Hoping to return to normal ticket sales in the next month or two, the current expectation is that 300 to 350 people will pass through the show each hour. Fittingly, the first part of the show will focus on the relationship between Dior and New York City and the interplay between the designs in Paris and the ones made for New York. The work of American photographers of Dior will be featured and Dior’s six successors — Yves Saint Laurent, Marc Bohan, Gianfranco Ferre, John Galliano, Raf Simons and Maria Grazia Chiuri — will be highlighted, as well as their relationships to art.

When The Met draws back the curtains for “In America: A Lexicon of Fashion,” the modern vocabulary of American style will be on view to highlight the “expressive qualities of dress and deeper associations with equity, diversity and inclusion.” The layout on the galleries will be inspired by a patchwork quilt with about 100 ensembles encased and arranged horizontally as squares in rows with each reflecting qualities that define American fashion.

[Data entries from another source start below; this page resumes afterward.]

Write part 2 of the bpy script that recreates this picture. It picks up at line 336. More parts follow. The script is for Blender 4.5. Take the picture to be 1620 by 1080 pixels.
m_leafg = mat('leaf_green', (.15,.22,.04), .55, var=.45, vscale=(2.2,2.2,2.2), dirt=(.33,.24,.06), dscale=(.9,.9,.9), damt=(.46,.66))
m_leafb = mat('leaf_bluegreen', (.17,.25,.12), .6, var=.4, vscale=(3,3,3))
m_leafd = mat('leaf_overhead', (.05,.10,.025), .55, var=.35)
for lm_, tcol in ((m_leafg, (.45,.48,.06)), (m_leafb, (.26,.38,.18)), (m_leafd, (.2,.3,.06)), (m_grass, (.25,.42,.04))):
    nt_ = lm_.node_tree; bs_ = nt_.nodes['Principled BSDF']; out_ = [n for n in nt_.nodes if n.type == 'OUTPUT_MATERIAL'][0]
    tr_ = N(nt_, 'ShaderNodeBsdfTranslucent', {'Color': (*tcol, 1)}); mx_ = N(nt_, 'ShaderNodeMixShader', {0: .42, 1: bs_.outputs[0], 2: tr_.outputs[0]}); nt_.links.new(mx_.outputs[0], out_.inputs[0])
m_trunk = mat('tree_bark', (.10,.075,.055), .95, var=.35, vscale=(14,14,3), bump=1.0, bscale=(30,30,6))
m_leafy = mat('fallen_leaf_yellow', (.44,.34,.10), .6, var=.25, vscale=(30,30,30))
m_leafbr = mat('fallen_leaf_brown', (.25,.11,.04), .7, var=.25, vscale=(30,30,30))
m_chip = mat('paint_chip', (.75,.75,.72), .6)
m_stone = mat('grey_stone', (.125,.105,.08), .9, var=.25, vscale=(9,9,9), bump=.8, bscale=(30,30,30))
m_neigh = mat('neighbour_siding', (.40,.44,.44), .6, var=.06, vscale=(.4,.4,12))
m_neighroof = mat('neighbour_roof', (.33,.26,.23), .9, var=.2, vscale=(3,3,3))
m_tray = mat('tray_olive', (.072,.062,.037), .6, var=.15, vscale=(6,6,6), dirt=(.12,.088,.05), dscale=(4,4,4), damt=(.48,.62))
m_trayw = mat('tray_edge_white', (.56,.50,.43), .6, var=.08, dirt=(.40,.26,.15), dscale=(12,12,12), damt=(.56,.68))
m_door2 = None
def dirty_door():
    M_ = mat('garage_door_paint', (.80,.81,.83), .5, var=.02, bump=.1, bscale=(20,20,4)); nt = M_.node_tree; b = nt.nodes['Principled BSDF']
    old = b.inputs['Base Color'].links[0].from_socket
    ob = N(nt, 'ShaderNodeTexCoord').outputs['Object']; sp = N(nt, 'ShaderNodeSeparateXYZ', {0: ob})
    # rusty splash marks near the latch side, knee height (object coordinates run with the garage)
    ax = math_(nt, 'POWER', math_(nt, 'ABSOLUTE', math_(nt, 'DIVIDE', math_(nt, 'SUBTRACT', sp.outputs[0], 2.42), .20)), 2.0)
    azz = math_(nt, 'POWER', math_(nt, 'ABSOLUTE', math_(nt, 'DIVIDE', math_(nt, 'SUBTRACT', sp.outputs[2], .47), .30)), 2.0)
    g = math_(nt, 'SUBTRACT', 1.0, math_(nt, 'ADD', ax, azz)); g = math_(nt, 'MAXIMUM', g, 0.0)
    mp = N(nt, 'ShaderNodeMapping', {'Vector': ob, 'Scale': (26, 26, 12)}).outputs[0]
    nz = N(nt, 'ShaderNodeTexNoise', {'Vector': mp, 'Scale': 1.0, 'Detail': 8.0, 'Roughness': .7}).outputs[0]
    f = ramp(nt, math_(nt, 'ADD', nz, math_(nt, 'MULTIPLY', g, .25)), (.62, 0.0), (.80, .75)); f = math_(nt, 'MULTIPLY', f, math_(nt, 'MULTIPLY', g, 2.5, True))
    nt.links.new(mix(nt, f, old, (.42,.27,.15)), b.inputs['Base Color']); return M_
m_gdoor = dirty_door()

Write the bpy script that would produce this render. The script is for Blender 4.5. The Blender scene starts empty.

The Costume Institute’s Wendy Yu curator in charge Andrew Bolton said, “Fundamentally, the new vocabulary will address the creative impulses behind American fashion, as well as the social, political and environmental motivations.”

While the need for fashion to be more inclusive and not elitist is an issue that has gained attention and led to some reformation in recent years, the importance of improving diversity and calls for change continue to ring through the industry. The upcoming two-part show is meant to start a discussion about social equity, diversity, sustainability and other timely issues impacting the world.

The Costume Institute’s show this fall will highlight the work of pioneering American designers from the 20th century and a diverse group of contemporary ones from the 21st century. The intention is to showcase the “shifting vernacular” of American fashion that is defined by feelings of belonging, comfort, delight, exuberance, fear, sentimentality and well-being among other qualities.”